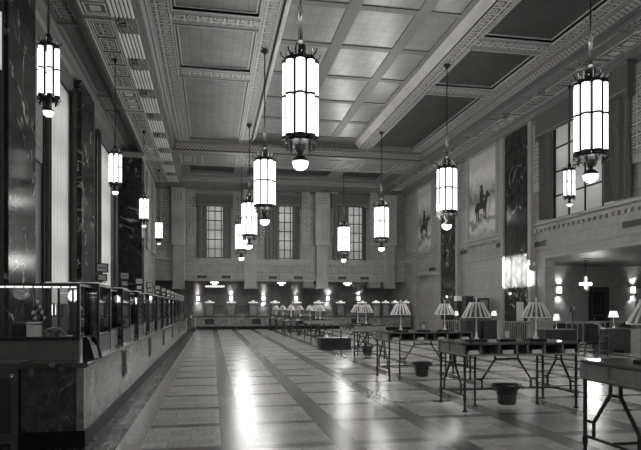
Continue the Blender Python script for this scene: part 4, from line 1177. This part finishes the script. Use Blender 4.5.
# back wall sconces
def make_sconce():
    t = thing('wall_sconce', 'x', 'wall light')
    m = MB(); m.box(-.09, .09, -.02, 0, -.28, .28); m.box(-.12, .12, -.14, 0, -.17, -.15); m.box(-.12, .12, -.14, 0, .15, .17); m.build('back_plate', M_BRASS, t)
    m = MB(); m.prism([(-.11,-.02),(-.11,-.08),(-.05,-.14),(.05,-.14),(.11,-.08),(.11,-.02)], -.15, .15, 'z'); m.build('glass_shade', M_SCONCE, t)
    for s in (-1, 1):
        l = bpy.data.lights.new('sconce_beam', 'SPOT'); l.energy = 75; l.spot_size = math.radians(84); l.spot_blend = .6; l.shadow_soft_size = .04
        o = bpy.data.objects.new('sconce_beam', l); COL.objects.link(o); o.parent = t; o.location = (0, -.16, s*.22); o.rotation_euler = (PI/2 + s*PI/2 - s*.35*s*s if s > 0 else -.0+.0, 0, 0)
        d = Vector((0, .42, s)); o.rotation_euler = d.to_track_quat('-Z', 'Y').to_euler()
    return t
N0 = make_sconce()
for k, px in enumerate((197.5, 230.7, 263, 295.5, 327.3, 358)):
    s = N0 if k == 0 else dup(N0); x = XY(px, 49.95)
    s.location = (x, 49.98, ZZ(298.5, x, 49.9)); s.scale = (1, 1, 1)
    s['label'] = 'lit sconce on the far wall behind the back counter, %s from the left' % ('first' if k == 0 else ORD[k]); s['group'] = 'sconces on the far wall'
for k, px in enumerate((558.5, 632.5)):
    s = dup(N0); x = XY(px, 29.95); s.location = (x, 29.98, ZZ(290, x, 29.9)); s.scale = (1.1, 1.1, 1.1)
    s['label'] = ['lit sconce on the side room wall, left of the dark door', 'lit sconce on the side room wall, right of the dark door'][k]; s['group'] = 'sconces in the side room'
for k, (px, Y) in enumerate(((447.5, 34.8), (511, 28.2))):
    t = thing('pier_light', ['small bare lit bulb low on the farther marble pier', 'small bare lit bulb low on the sunlit marble pier'][k], 'wall light', (XR-.16 if k == 0 else XR-.16, YX(px, XR-.2), ZZ((297, 294)[k], XR, YX(px, XR))))
    m = MB(); m.lathe([(.0,-.05),(.05,-.02),(.05,.03),(.0,.07)], -.12, 0, 8); m.build('bulb', M_SCONCE, t)
    MB().box(-.1, 0, -.03, .03, -.08, -.04).build('bracket', M_BRASS, t)
for k, px in enumerate((214, 281, 347)):
    x = XY(px, 46.5); t = thing('ceiling_light', 'lit square ceiling light under the back gallery, %s of three' % ['left', 'middle', 'right'][k], 'ceiling light', (x, 46.5, 3.74), 0, 'lights under the back gallery')
    m = MB(); m.box(-.35, .35, -.3, .3, -.05, 0); m.build('frame', M_BRONZE, t)
    m = MB(); m.box(-.3, .3, -.25, .25, -.12, -.05); m.box(-.15, .15, -.12, .12, -.26, -.12); m.build('diffuser', M_CEIL, t)
x = XY(214.5, 47.2)
t = thing('hanging_sign', 'long narrow lit sign hanging under the back gallery at left', 'sign', (x, 47.2, 3.46))
m = MB(); m.box(-.8, .8, -.06, .06, -.18, .0); m.box(-.72, -.69, -.02, .02, 0, .28); m.box(.69, .72, -.02, .02, 0, .28); m.build('housing', M_IRON, t)
m = MB()
for k in range(9): m.box(-.74+k*.167, -.61+k*.167, -.075, -.06, -.15, -.03)
m.build('lit_panels', emit('sign_glow', 1.2), t)
# stand at the far end of the left counter
t = thing('brass_stand', 'small bright metal stand at the far end of the left counter', 'stand', (XY(190.5, 36), 36, 0))
m = MB()
for sx in (-1, 1):
    for sy in (-1, 1): m.bar((sx*.28, sy*.15, 0), (sx*.24, sy*.12, 1.1), .03)
m.bar((-.26,-.13,.5),(.26,-.13,.5),.025); m.bar((-.28,-.15,.08),(.28,-.15,.08),.025)
m.build('frame', M_BRASS, t)
MB().cbox(0, 0, 1.1, .62, .34, .04, .01).build('top', M_WOODM, t)
m = MB(); m.lathe([(.15,1.14),(.14,1.17),(.02,1.2),(.015,1.4),(.05,1.44),(.0,1.5)], n=8); m.build('finial', M_CHROME, t)

# ================================================================== RIGHT SIDE
def rail(label, xa, xb, y, h, n, mat, first_post=True):
    t = thing('balustrade', label, 'railing', ((xa+xb)/2, y, 0), 0, 'balustrades on the right')
    hh = (xb-xa)/2
    m = MB(); m.box(-hh, hh, -.05, .05, h-.06, h); m.build('top_rail', M_GREY, t)
    m = MB(); m.box(-hh, hh, -.03, .03, .08, .14); m.build('bottom_rail', M_WOODM, t)
    for k in range(n):
        x = -hh + (k+.5)*2*hh/n
        q = MB(); q.lathe([(.022,.14),(.03,.2),(.018,.3),(.018,h-.25),(.028,h-.15),(.02,h-.06)], x, 0, 8); q.build('baluster', M_GREY, t)
    if first_post:
        MB().cbox(-hh-.1, 0, 0, .22, .22, h+.04, .02).build('newel_post', M_GREY, t)
    return t
rail('metal balustrade beside the square post right of the dark desks', XY(503, 23.4), XY(560, 23.4), 23.4, 1.14, 26, M_GREY)
rail('metal balustrade behind the armchair in the side room', XY(563, 23.4), XY(650, 23.4), 23.4, 1.13, 16, M_GREY, False)
rail('short balustrade under the small lamp near the far marble pier', XY(441, 30.0), XY(459, 30.0), 30.0, 1.05, 9, M_GREY)
MB_ = None
t = thing('newel_pillar', 'square grey pillar at the right end of the short balustrade', 'pillar', (XY(461.5, 30), 30, 0))
MB().cbox(0, 0, 0, .26, .26, 1.1, .02).build('shaft', M_GREY, t); MB().cbox(0, 0, 1.1, .32, .32, .05, .01).build('cap', M_GREY, t)
# desks and cabinets against the right wall
def place_desk(px0, px1, Y, h_, label, rz=0, dp=.8):
    xa, xb = XY(px0, Y), XY(px1, Y)
    t = make_desk(xb-xa, dp, h_); t.location = ((xa+xb)/2, Y+dp/2, 0); t['label'] = label; t.rotation_euler = (0,0,PI); t['group'] = 'dark desks on the right'
    return t
place_desk(466, 481, 27.6, 1.1, 'tall dark desk against the right wall, left of a pair')
place_desk(483, 497.5, 27.6, 1.1, 'tall dark desk against the right wall, right of a pair')
place_desk(545, 578, 19.8, .92, 'dark panelled desk with a small lit lamp, left in the side room')
place_desk(604, 634, 19.8, .94, 'dark panelled desk behind the armchair at the right photo edge')
place_desk(566, 588, 26.2, .95, 'dark desk at the back of the side room, left of the door')
place_desk(592, 606, 26.4, .95, 'dark desk before the dark side room door')
for k, (pa, pb, pt, Y) in enumerate(((463.3, 471, 296, 31.0), (475.5, 486.5, 298, 30.6), (455, 459.8, 296, 33.2))):
    xa, xb = XY(pa, Y), XY(pb, Y); zt = ZZ(pt, xb, Y)
    t = thing('filing_cabinet', ['tall dark filing cabinet by the right wall under the near mural', 'tall dark cabinet with a pale recess under the near mural', 'slim cabinet with a white top box beside the tall dark cabinet'][k], 'cabinet', ((xa+xb)/2, Y, 0))
    h_ = (xb-xa)/2
    MB().cbox(0, 0, 0, 2*h_, .5, zt-(.3 if k == 2 else .04), .01).build('carcass', M_WOOD, t)
    if k == 2: MB().cbox(0, 0, zt-.3, 2*h_, .4, .3, .01).build('white_box', M_PAPER, t)
    else: MB().cbox(0, 0, zt-.04, 2*h_+.06, .54, .04, .01).build('top', M_WOODM, t)
    if k == 1: MB().box(-h_+.1, h_-.1, -.27, -.25, zt-1.0, zt-.12).build('recess_board', M_GREY, t)
    for j in range(4):
        dr = MB().box(-h_+.03, h_-.03, -.265, -.25, .1+j*.28, .35+j*.28).build('drawer', M_WOODM, t)
        MB().box(-.06, .06, -.28, -.265, .22+j*.28, .24+j*.28).build('handle', M_BRASS, dr)
def small_lamp(label, px, py0, py1, Y, zb, lit=True, wpx=8):
    x = XY(px, Y); hh = ZZ(py0, x, Y) - zb; r = wpx/590*dist(x, Y)/2
    t = thing('desk_lamp', label, 'lamp', (x, Y, zb))
    m = MB(); m.lathe([(.1,0),(.1,.02),(.03,.04),(.02,.08),(.02,hh-.05)], n=10); m.build('stem', M_CHROME if lit else M_IRON, t)
    m = MB(); m.lathe([(r, hh-.24),(r*.95, hh-.2),(r*.65, hh),(r*.55, hh),(r*.85, hh-.22)], n=14); m.build('lamp_shade', M_DESKL if lit else M_WOOD, t)
    return t
small_lamp('small lit desk lamp with a pale flared shade, on the desk behind the armchair', 613, 311, 327, 20.2, .94, True, 10)
small_lamp('small lit desk lamp on the left desk in the side room', 556, 314, 328, 20.2, .92, True, 7)
small_lamp('small pale lamp on the dark desks by the right wall', 493.5, 311, 320, 28.0, 1.1, True, 6)
small_lamp('dark shaded lamp on the back desk left of the side room door', 572, 307.5, 318, 26.6, .95, False, 6)
small_lamp('small white lamp near the slim white topped cabinet', 456, 311, 320, 29.7, 0, True, 4)
t = thing('notice_board', 'pale upright board on a stand behind the right end lamp of the near table', 'board', (XY(519.5, 24.6), 24.6, 0))
hh = ZZ(302, 13, 24.6)
MB().box(-.17, .17, -.015, .015, hh-.85, hh).build('board', plain('pale_board', .45, .6), t)
m = MB(); m.bar((0,.03,0),(0,.03,hh-.4),.04); m.box(-.15,.15,-.1,.15,0,.03); m.build('stand', M_IRON, t)
# armchairs
c = dup(A0, (XY(594, 18.9), 18.75, 0), -PI/2+.35, 'dark wooden armchair with tall back, facing the desk at the right photo edge')
c.scale = (1.08, 1.08, 1.06)
R0 = make_chair('round'); R0.location = (XY(599.5, 21.6), 21.6, 0); R0.rotation_euler = (0, 0, PI); R0['label'] = 'armchair with a pale round back behind the tall backed armchair'
c = dup(A0, (XY(631, 21.6), 21.7, 0), PI, 'dark armchair behind the desk at the right photo edge')
c = dup(A0, (XY(563, 21.8), 21.8, 0), PI, 'dark armchair behind the left desk in the side room')
# pedestal at the right edge
t = thing('grey_pedestal', 'square grey pedestal cut by the right photo edge beside the desk', 'pedestal', (XY(641, 18.6), 18.6, 0))
MB().cbox(0, 0, .1, .5, .5, .82, .02).build('shaft', M_GREY, t); MB().cbox(0, 0, 0, .56, .56, .1, .02).build('base', M_GREY, t); MB().cbox(0, 0, .92, .56, .56, .05, .01).build('cap', M_GREY, t)
# side room door, lamp, frame
xa, xb = XY(590.5, 29.95), XY(606, 29.95)
m = MB(); m.box(xa, xb, 29.93, 29.99, 0, 2.75); d = struct('door_1', m, M_WOOD)
m = MB(); m.box(xa-.12, xa, 29.88, 30, 0, 2.87); m.box(xb, xb+.12, 29.88, 30, 0, 2.87); m.box(xa, xb, 29.88, 30, 2.75, 2.87); m.build('door_frame', M_IRON, d)
m = MB(); m.box(xa+.12, xb-.12, 29.91, 29.93, .3, 1.2); m.box(xa+.12, xb-.12, 29.91, 29.93, 1.35, 2.6); m.build('door_panels', M_LEATH, d)
m = MB(); m.lathe([(.01,-.04),(.035,-.02),(.035,.02),(.01,.04)], n=8); q = m.build('door_handle', M_BRASS, d); q.location = (xa+.15, 29.87, 1.1)
x = XY(585, 26.05)
t = thing('cross_pendant', 'cross shaped pendant light hanging in the side room', 'pendant light', (x, 26.05, 4.04))
m = MB(); m.bar((0,0,0),(0,0,-.75),.025); m.lathe([(.1,-.03),(.1,0)], n=10); m.build('rod', M_IRON, t)
m = MB(); m.box(-.31, .31, -.06, .06, -1.23, -1.1); m.build('glass_bar', emit('pendant_glow', 1.6), t)
m = MB(); m.box(-.035, .035, -.07, .07, -1.4, -.8); m.build('stem_glass', emit('pendant_stem_glow', .08), t)
x = XY(588.5, 29.8)
t = thing('door_sign', 'small pale box sign by the top left of the dark door', 'sign', (xa-.12-.13, 29.99, ZZ(291, x, 29.8)))
MB().box(-.11, .11, -.1, 0, 0, .26).build('face', plain('sign_cream', .5, .5), t); MB().box(-.13, .13, -.08, 0, .26, .29).build('hood', M_IRON, t)
x = XY(640.5, 29.9)
t = thing('picture_frame', 'dark framed picture on the side room wall at the right photo edge', 'picture', (x, 29.99, ZZ(308, x, 29.9)))
m = MB(); m.box(-.3, -.24, -.04, 0, 0, 1.2); m.box(.24, .3, -.04, 0, 0, 1.2); m.box(-.24, .24, -.04, 0, 0, .06); m.box(-.24, .24, -.04, 0, 1.14, 1.2); m.build('frame', M_WOOD, t)
MB().box(-.24, .24, -.02, 0, .06, 1.14).build('sheet', M_GREY, t)
xx = XY(597, 25.2)
t = thing('air_vent', 'long dark air vent slot in the side room ceiling', 'vent', (xx, 25.2, 4.04))
MB().box(-.75, .75, -.12, .12, -.012, 0).build('opening', M_DARK, t)
m = MB(); m.box(-.8, .8, -.16, -.12, -.02, 0); m.box(-.8, .8, .12, .16, -.02, 0); m.build('frame', M_STONE_D, t)
put_light('side_room_light', (18.0, 25.4, 2.6), 130, .3)
put_light('side_room_light', (19.0, 16.0, 2.8), 200, .3)  # added fill light without a fixture, brightens the near side room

--------------------------------------------------

Exercise objective: Scan the material above for the string "from" and return the lines that hold it.

Answer:
Continue the Blender Python script for this scene: part 4, from line 1177. This part finishes the script. Use Blender 4.5.
    s['label'] = 'lit sconce on the far wall behind the back counter, %s from the left' % ('first' if k == 0 else ORD[k]); s['group'] = 'sconces on the far wall'